====== ENTRIES
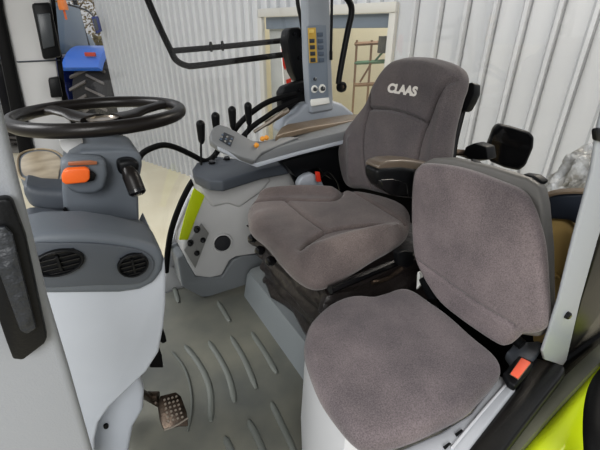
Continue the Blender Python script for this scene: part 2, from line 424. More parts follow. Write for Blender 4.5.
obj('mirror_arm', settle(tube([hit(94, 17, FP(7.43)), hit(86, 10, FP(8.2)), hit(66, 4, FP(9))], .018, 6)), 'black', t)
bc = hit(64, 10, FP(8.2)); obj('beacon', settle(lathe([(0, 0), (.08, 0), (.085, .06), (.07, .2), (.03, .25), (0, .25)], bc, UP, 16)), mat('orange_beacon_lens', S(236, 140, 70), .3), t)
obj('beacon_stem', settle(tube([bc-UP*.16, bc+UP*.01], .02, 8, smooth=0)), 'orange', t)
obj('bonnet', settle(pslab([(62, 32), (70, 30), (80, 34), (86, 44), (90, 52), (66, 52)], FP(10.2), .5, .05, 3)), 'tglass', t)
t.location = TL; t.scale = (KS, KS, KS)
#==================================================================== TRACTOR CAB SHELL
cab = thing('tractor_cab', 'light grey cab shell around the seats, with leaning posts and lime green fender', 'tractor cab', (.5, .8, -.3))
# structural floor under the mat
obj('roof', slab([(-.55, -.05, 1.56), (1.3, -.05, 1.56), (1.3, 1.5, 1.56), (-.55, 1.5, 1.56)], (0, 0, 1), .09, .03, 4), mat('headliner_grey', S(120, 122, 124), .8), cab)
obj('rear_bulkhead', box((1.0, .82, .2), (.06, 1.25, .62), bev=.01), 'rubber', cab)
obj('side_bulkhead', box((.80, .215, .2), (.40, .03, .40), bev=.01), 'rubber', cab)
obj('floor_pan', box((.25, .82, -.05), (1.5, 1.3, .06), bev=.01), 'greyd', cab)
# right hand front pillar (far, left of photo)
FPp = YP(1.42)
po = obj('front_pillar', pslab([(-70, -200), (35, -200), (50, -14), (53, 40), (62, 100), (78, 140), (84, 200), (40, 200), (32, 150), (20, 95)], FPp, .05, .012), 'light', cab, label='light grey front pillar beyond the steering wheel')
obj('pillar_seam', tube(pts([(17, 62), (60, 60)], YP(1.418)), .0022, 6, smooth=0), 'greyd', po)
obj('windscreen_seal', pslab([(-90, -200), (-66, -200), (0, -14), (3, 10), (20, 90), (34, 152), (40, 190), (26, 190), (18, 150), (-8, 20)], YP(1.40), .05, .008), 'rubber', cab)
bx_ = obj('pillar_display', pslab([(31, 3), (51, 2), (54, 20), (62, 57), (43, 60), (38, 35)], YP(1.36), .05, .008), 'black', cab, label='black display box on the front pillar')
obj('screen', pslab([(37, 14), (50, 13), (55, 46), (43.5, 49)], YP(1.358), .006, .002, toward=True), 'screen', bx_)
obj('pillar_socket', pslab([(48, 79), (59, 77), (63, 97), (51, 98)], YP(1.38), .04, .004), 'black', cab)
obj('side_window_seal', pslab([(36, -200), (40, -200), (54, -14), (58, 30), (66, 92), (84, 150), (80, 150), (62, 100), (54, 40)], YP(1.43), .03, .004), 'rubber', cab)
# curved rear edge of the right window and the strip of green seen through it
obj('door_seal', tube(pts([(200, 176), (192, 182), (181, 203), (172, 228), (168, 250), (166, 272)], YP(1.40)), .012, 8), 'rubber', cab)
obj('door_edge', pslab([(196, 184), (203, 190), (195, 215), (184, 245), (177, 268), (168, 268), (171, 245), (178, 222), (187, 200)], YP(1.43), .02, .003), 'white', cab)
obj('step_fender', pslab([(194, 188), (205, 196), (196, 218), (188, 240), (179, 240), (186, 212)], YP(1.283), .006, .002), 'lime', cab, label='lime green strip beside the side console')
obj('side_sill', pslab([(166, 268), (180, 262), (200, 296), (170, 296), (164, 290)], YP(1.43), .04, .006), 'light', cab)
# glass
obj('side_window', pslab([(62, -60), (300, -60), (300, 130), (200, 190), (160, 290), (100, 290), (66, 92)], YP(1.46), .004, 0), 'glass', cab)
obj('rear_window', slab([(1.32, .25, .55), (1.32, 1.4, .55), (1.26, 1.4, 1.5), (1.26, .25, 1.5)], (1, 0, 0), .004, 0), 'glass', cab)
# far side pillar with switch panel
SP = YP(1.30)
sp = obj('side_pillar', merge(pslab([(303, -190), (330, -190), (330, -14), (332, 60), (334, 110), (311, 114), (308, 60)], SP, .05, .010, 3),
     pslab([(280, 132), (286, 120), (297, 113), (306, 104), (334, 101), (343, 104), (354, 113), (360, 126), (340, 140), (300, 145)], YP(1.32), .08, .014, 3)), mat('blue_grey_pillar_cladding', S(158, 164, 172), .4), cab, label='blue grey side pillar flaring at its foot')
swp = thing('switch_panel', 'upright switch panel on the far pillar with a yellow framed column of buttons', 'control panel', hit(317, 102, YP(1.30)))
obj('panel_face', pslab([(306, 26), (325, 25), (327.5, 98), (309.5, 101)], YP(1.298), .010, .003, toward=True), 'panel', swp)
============
====== ENTRIES
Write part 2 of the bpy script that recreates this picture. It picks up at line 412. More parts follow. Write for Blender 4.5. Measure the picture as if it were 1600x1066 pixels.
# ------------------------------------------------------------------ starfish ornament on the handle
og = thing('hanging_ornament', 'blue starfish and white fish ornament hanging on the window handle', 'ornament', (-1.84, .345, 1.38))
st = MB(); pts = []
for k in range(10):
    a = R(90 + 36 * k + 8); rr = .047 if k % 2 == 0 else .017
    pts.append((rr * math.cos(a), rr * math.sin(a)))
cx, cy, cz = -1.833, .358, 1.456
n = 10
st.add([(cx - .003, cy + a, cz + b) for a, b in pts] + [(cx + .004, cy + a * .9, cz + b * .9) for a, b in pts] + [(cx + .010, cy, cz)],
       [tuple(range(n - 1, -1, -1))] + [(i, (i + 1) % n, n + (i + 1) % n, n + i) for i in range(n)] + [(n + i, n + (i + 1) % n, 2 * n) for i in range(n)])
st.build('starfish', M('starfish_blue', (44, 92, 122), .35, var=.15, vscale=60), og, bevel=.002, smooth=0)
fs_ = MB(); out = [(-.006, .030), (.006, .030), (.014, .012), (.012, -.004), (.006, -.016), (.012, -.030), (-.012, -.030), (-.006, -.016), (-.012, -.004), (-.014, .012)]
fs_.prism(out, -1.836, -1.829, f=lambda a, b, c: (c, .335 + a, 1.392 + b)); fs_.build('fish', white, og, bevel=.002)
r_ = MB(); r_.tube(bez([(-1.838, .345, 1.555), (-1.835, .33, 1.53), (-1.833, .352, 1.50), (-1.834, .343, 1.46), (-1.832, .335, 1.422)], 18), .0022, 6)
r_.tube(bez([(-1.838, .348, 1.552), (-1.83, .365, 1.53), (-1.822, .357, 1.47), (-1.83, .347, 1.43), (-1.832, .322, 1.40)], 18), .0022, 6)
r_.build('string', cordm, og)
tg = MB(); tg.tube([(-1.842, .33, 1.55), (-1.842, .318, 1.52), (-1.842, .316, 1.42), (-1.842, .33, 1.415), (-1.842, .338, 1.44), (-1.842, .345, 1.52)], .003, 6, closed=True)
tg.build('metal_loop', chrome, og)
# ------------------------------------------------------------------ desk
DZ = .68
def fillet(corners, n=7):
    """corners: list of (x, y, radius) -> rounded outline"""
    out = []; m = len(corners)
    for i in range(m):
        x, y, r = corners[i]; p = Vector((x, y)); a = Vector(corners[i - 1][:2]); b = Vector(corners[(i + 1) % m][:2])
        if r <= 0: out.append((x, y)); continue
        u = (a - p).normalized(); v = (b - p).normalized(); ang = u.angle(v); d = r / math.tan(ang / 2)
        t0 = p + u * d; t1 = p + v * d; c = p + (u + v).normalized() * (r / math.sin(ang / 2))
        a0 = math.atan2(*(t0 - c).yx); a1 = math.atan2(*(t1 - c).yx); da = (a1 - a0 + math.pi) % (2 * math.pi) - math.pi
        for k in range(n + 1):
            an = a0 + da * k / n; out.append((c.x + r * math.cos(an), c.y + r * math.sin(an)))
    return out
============
*EXERCISE*. Select every line above that contains the word "Write", and copy it.

*TASK RESULT*.
Continue the Blender Python script for this scene: part 2, from line 424. More parts follow. Write for Blender 4.5.
Write part 2 of the bpy script that recreates this picture. It picks up at line 412. More parts follow. Write for Blender 4.5. Measure the picture as if it were 1600x1066 pixels.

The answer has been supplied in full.